La première affaire du genre sortie dans la presse est celle qui a rapidement été baptisée «l’affaire des lanceuses de marteau», en 1991. Deux lanceuses de marteau, Catherine Moyon de Baecque et Michelle Rouveyrol ont raconté les coulisses abominables et cauchemardesques d’un stage d’athlétisme où elles ont été agressées et violées par plusieurs athlètes de haut-niveau, encouragés par l’entraîneur national. Catherine Moyon de Baecque a été la première sportive française à dénoncer les violences sexuelles dans le sport et à mettre en cause l’encadrement et les responsables de la Fédération d’athlétisme qui ont cherché à étouffer l’affaire.
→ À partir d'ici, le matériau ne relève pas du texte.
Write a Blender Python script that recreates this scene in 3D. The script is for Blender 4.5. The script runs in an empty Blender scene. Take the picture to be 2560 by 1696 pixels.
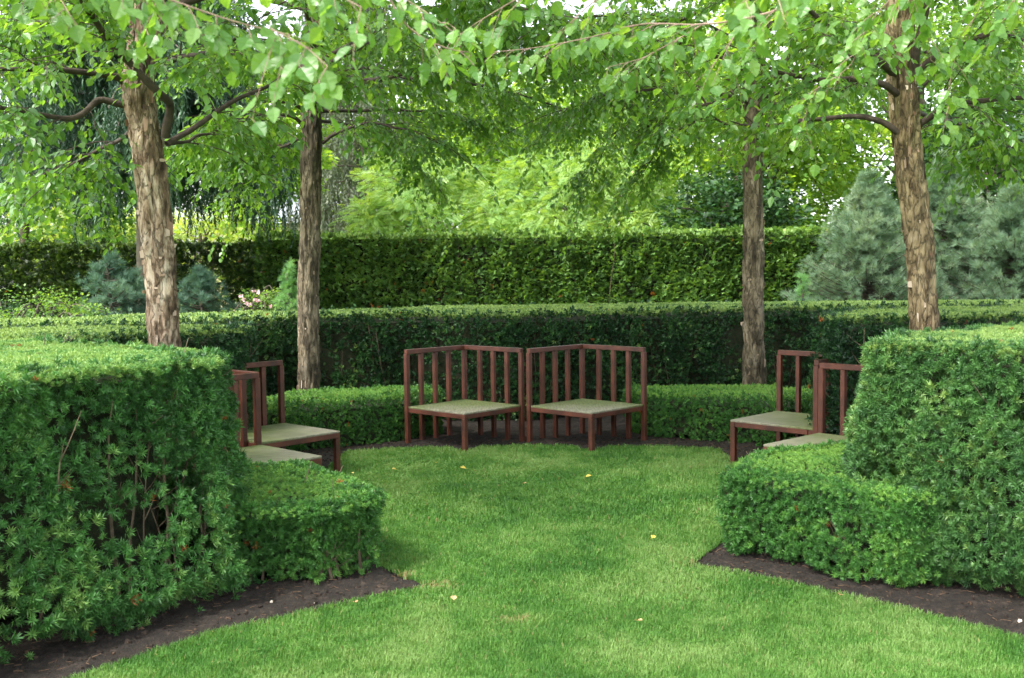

Si la presse s’est émue de son histoire, le milieu sportif, quant à lui, l’a exclue : elle n’était plus autorisée à s’entraîner et a été écartée de l’équipe.
La même inaction a été reprochée à la Fédération américaine de gymnastique dans l’affaire Nassar, mise en cause pour avoir «placé l’argent et les médailles en premiers» pour reprendre les mots de l’avocat des victimes.
Interrogée par le 20 Minutes, la nouvelle Ministre des Sports du gouvernement français, Roxana Maracineanu, a admis l’omerta qui règne dans le milieu et promis qu’elle allait «tout faire pour que tous les acteurs du sport soient sensibilisées à cette problématique».